1.   Cf. D. Lanza, Interrogare il passato. Lo studio dell'antico tra Otto e Novecento (Roma, 2013), pp. 9-14.
2.   Due to its shared research perspective I recall a previous work edited by A. Andrisano, Il corpo teatrale fra testi e messinscena. Dalla drammaturgia classica all'esperienza laboratoriale contemporanea (Roma, 2006).
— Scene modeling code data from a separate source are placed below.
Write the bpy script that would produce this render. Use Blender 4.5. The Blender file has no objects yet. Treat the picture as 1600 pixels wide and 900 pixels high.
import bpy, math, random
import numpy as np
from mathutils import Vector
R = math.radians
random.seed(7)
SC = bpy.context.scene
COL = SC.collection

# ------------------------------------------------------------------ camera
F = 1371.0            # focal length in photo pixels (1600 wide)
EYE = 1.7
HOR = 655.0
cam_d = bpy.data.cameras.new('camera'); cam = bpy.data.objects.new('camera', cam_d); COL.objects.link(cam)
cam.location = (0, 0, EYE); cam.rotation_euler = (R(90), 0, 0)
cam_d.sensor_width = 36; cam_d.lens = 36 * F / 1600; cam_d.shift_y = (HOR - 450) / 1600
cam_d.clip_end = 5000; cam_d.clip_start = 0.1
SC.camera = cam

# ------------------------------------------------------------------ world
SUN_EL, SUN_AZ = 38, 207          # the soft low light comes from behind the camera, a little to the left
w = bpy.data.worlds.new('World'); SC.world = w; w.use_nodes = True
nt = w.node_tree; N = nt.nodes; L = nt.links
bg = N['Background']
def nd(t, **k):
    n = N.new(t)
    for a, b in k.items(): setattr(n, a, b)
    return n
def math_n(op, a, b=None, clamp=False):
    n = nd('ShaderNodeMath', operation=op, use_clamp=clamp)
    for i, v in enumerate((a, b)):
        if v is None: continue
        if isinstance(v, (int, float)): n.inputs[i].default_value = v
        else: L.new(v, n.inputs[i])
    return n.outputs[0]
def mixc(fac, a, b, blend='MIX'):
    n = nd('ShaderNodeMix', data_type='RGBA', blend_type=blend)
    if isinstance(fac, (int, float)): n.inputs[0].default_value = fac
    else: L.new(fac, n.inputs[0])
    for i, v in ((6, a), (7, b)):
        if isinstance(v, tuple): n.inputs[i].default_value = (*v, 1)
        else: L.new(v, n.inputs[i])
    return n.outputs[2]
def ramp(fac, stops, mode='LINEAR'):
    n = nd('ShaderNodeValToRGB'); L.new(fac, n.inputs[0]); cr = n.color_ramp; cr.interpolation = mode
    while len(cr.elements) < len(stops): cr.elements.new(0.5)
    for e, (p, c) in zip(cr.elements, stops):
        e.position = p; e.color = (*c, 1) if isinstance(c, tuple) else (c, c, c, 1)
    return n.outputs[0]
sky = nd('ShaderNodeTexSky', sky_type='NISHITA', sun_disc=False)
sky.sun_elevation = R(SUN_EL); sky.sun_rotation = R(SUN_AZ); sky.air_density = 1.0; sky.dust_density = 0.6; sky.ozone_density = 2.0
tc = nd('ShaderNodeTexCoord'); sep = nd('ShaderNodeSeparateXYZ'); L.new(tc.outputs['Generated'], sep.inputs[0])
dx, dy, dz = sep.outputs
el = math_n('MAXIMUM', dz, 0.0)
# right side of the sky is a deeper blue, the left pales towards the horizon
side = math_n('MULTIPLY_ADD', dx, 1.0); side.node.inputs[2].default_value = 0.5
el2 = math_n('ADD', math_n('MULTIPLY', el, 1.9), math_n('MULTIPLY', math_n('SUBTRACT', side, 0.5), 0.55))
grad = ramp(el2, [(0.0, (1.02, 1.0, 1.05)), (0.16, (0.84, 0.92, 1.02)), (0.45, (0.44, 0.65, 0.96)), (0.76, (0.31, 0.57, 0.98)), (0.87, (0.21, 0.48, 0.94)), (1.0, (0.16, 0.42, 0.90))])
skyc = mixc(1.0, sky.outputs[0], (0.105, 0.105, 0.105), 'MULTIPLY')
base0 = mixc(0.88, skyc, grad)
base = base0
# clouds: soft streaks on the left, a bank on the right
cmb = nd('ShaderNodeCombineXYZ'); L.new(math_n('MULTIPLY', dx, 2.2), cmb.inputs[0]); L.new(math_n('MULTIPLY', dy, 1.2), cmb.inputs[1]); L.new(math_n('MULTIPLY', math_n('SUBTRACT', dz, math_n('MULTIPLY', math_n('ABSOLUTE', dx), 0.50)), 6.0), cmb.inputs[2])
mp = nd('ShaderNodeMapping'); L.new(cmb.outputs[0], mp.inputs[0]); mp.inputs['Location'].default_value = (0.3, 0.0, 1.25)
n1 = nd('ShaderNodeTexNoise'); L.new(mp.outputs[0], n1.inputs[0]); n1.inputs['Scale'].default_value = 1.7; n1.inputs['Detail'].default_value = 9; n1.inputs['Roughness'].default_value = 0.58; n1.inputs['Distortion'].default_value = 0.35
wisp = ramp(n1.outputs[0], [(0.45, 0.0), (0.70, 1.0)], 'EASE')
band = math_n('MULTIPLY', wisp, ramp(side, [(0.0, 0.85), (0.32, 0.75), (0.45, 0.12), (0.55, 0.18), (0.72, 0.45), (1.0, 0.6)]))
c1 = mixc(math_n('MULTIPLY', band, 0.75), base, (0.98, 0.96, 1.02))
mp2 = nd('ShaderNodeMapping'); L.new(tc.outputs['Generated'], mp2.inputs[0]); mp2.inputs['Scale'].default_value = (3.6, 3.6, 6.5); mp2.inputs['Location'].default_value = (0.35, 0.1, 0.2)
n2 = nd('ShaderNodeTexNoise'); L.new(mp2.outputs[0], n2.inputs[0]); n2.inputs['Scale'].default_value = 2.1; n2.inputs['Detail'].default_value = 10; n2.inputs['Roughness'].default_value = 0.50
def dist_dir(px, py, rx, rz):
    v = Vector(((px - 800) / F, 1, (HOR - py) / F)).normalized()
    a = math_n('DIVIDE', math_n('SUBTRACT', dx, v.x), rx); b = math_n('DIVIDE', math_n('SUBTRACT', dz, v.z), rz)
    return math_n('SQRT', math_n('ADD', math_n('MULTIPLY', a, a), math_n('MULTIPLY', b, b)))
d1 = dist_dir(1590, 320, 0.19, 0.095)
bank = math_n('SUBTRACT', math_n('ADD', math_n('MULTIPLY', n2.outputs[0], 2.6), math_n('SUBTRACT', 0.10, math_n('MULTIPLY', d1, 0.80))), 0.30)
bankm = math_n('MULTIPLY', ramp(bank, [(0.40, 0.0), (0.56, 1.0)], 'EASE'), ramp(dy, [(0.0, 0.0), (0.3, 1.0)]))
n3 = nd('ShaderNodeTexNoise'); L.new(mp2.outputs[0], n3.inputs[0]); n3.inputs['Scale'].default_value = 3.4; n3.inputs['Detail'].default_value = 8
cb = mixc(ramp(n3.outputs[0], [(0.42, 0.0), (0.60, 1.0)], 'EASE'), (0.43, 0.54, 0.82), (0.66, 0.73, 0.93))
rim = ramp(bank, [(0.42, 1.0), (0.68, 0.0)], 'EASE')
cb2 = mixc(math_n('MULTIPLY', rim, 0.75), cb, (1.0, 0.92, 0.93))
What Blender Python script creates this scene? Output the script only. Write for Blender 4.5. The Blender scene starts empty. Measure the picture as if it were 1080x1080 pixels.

The topic of the "corpo teatrale" as a tool and requirement for empathy between the performer and the audience is now studied also in neurophysiology, after the discovery of the so called 'mirror neurons', by V. Gallese's research group; on this see V. Gallese, Il corpo teatrale: mimetismo, neuroni a specchio, simulazione in Culture Teatrali 16 (2008), 13-38, and on the physiology of mirror neurons, V. Gallese, L. Fadiga, L. Fogassi, G. Rizzolatti, Action recognition in the premotor cortex , in Brain119 (1996), 593-609; G. Rizzolatti, L. Fadiga, V. Gallese, L. Fogassi, Premotor cortex and the recognition of motor actions , in Cognitive Brain Research 3 (1996), 131-141; L. Craighero, I neuroni a specchio (Bologna, 2010).
3.   On this topic the bibliography is particularly wide, but note the reflections of B. Marzullo on the performative aspect of ancient drama, for instance in the articles now reprinted in the section Scaenica in B. Marzullo, Scripta minora I, ed. A. Andrisano, V. Casadio, M. De Marinis, M.P. Funaioli et al. (Hildesheim, Zürich, New York, 2000), 261-394.